The ‘Panama Papers’ Fallout In China

April 5, 2016, 7:59 AM UTC

The cache of leaked documents exposing offshore tax schemes known as the Panama Papers isn’t the bombshell in China that it is elsewhere.

That’s partly because authorities are heavily censoring the news—stripping out any implication of Chinese officials hiding money offshore today and mostly removing any mentions of the leak.

But also because the most salacious accounts of officials wealth have been revealed. First it was then-president-to-be Xi Jinping’s relatives business holdings worth hundreds of millions of dollars, reported by Bloomberg in 2012. Then the New York Times reported on Premier Wen Jiabao’s relatives’ wealth. Two years later the International Consortium of Investigative Journalists, which helped shepherd the latest leak, focused on the offshore holdings of Chinese leaders and businesspeople.

The hidden wealth associated with Chinese leaders and their families has been a known to outsiders for years, but Chinese leaders are adept at hiding the news from their citizens.

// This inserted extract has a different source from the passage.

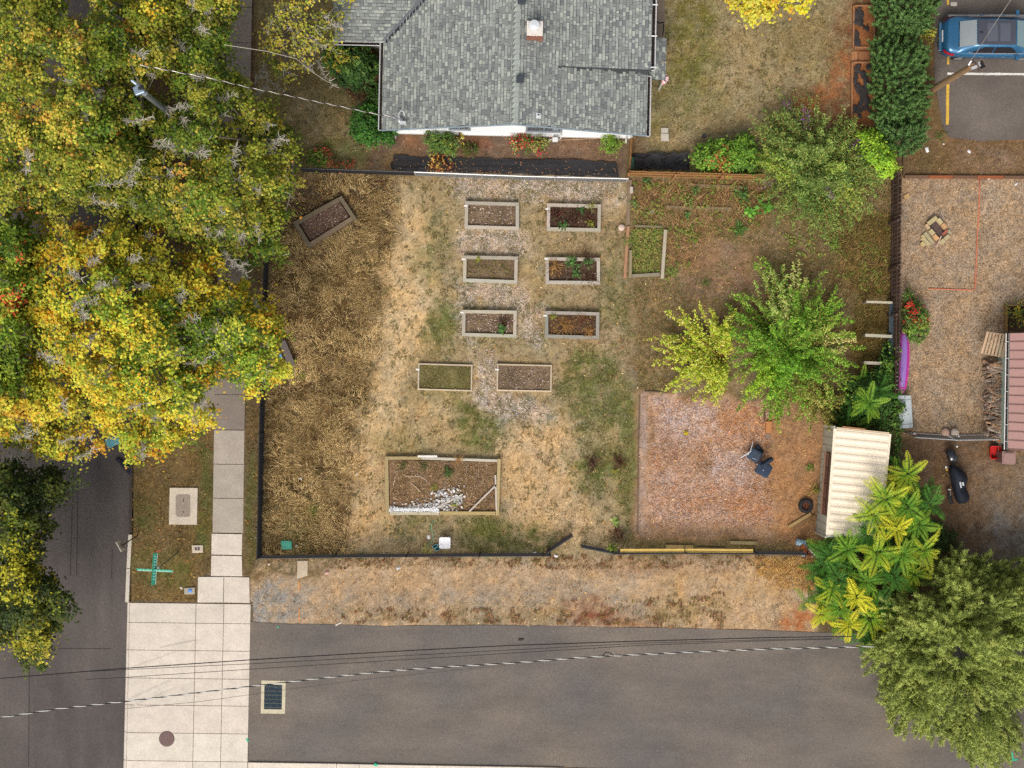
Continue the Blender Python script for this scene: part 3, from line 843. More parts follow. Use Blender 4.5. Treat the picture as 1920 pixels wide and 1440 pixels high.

In keeping with the trend, over the past day Chinese censors have quickly deleted mentions of the Panama Papers and sent directives to news sites and newspapers warning them against coverage. “If material from foreign media attacking China is found on any website, it will be dealt with severely,” censors warned. Stories shared on Tencent’s WeChat social network, for instance, displayed an error message saying they couldn’t be found.

A state-run paper, the Global Times, did mention the leaks today in criticizing the Western press, which it said was using the news to sully Western opponents such as Russian President Vladimir Putin, whose associates were said to have laundered a suspected $2 billion through offshore accounts. The Global Times’ editorial did not mention the Chinese leaders whose relatives were included in the leaks.

The one advance the leaks could make in China concerns the Communist Party’s powerful seven-person Standing Committee.

Relatives of two current members, Liu Yunshan and Zhang Gaoli, are named in the papers, according to the BBC, which was one of 107 news organizations analyzing the documents.

The news could give Xi’s political opponents within the Communist Party leverage to demand changes to his monopolization of power if evidence builds that his allies are involved in the same questionable behavior as those targeted in his three-year anti-corruption campaign.